Stored data entries:
┌──
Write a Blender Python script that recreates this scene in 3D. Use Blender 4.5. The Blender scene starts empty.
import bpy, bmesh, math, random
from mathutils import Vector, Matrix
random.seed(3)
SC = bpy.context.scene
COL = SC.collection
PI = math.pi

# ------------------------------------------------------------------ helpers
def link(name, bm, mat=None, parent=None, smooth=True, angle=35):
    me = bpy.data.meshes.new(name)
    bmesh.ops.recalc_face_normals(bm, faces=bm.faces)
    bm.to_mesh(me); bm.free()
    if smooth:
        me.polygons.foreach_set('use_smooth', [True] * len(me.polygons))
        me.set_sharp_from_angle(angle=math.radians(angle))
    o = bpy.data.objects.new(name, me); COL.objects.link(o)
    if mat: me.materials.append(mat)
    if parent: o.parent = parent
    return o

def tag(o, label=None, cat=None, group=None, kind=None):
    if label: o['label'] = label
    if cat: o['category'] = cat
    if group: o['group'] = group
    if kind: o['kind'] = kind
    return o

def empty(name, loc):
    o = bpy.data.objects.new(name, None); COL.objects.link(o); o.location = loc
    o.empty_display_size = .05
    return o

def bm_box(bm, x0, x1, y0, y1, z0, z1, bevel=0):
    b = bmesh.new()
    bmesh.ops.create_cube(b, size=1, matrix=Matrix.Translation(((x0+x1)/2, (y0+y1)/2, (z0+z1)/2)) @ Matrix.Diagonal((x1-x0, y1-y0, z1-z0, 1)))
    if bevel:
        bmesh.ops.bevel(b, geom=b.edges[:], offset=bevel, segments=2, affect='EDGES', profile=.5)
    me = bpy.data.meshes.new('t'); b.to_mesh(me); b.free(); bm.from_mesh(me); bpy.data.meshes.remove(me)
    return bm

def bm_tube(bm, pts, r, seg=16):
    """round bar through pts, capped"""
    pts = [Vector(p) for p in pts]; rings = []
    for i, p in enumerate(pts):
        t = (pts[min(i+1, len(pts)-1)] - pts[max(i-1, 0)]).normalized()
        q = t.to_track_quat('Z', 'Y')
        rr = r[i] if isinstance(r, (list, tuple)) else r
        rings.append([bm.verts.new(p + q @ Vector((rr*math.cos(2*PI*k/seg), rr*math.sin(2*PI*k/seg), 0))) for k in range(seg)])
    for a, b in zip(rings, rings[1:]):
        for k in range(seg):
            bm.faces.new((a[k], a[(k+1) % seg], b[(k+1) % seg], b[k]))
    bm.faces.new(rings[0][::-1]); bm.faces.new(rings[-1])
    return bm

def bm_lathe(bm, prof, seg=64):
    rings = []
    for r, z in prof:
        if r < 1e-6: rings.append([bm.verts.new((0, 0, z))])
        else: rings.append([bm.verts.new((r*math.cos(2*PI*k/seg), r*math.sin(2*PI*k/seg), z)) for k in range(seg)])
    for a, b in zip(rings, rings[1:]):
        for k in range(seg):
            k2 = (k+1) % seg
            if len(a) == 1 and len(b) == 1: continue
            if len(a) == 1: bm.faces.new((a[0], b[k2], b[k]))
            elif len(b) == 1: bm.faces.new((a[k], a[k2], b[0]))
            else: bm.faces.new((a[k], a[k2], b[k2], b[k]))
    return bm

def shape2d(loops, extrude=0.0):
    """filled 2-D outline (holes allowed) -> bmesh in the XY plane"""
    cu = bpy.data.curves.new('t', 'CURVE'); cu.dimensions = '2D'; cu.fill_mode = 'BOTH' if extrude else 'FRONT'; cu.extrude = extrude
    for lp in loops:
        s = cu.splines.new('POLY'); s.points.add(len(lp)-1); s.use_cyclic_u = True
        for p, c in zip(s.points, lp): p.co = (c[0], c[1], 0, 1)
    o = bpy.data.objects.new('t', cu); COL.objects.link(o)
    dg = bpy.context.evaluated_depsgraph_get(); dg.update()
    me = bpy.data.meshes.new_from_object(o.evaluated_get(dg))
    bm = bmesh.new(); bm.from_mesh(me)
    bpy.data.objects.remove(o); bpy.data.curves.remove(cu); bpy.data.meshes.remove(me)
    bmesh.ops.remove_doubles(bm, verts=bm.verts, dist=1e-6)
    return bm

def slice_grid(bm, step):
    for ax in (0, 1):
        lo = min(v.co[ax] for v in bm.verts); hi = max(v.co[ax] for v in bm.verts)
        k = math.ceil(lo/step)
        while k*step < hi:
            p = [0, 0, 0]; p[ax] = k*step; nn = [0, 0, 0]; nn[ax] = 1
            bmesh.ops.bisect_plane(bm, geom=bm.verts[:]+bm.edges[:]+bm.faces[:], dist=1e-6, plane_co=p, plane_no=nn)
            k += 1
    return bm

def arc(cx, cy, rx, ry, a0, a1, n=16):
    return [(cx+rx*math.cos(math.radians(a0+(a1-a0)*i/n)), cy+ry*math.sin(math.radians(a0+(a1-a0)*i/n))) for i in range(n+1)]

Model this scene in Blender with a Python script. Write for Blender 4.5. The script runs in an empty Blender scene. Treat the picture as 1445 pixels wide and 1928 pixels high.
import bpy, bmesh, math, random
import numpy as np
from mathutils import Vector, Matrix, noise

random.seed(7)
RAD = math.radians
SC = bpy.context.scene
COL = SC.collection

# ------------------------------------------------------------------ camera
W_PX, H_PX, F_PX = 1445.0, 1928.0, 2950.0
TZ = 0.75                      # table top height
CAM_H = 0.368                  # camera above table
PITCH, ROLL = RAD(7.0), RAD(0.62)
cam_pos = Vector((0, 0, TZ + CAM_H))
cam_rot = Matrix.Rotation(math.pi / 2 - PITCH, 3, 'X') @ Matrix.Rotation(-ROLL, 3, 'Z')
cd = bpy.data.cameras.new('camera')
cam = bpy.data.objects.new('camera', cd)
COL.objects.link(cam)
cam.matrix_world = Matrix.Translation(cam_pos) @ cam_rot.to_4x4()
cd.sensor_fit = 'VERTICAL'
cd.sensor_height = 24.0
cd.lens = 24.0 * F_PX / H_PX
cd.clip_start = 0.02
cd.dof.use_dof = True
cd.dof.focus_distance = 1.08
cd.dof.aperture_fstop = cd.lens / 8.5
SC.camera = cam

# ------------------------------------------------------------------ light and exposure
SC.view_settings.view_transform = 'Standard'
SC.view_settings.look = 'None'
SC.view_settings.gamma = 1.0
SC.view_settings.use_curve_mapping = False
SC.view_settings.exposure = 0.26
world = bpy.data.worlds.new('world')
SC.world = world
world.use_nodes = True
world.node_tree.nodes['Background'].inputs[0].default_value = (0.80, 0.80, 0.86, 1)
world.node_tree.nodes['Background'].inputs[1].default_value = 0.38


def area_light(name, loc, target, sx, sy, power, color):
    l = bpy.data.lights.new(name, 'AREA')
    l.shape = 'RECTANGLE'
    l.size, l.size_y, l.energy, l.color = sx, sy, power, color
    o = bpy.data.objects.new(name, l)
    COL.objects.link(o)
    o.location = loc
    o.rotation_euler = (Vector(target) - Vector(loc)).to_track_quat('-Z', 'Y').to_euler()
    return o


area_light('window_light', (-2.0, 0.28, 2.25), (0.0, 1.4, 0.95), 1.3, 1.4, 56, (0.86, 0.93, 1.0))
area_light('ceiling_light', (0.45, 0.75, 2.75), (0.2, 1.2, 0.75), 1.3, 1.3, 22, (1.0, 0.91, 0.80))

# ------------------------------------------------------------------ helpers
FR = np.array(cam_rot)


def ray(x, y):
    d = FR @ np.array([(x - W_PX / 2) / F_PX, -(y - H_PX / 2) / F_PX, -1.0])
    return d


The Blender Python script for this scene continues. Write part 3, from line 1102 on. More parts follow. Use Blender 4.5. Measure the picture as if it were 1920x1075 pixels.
└──
What you have to do
Within the listing above, extract exactly the lines from the line with "Model this scene" to the line with "from mathutils import Vector, Matrix, noise", the two named lines included, and no others.

Result of the task
Model this scene in Blender with a Python script. Write for Blender 4.5. The script runs in an empty Blender scene. Treat the picture as 1445 pixels wide and 1928 pixels high.
import bpy, bmesh, math, random
import numpy as np
from mathutils import Vector, Matrix, noise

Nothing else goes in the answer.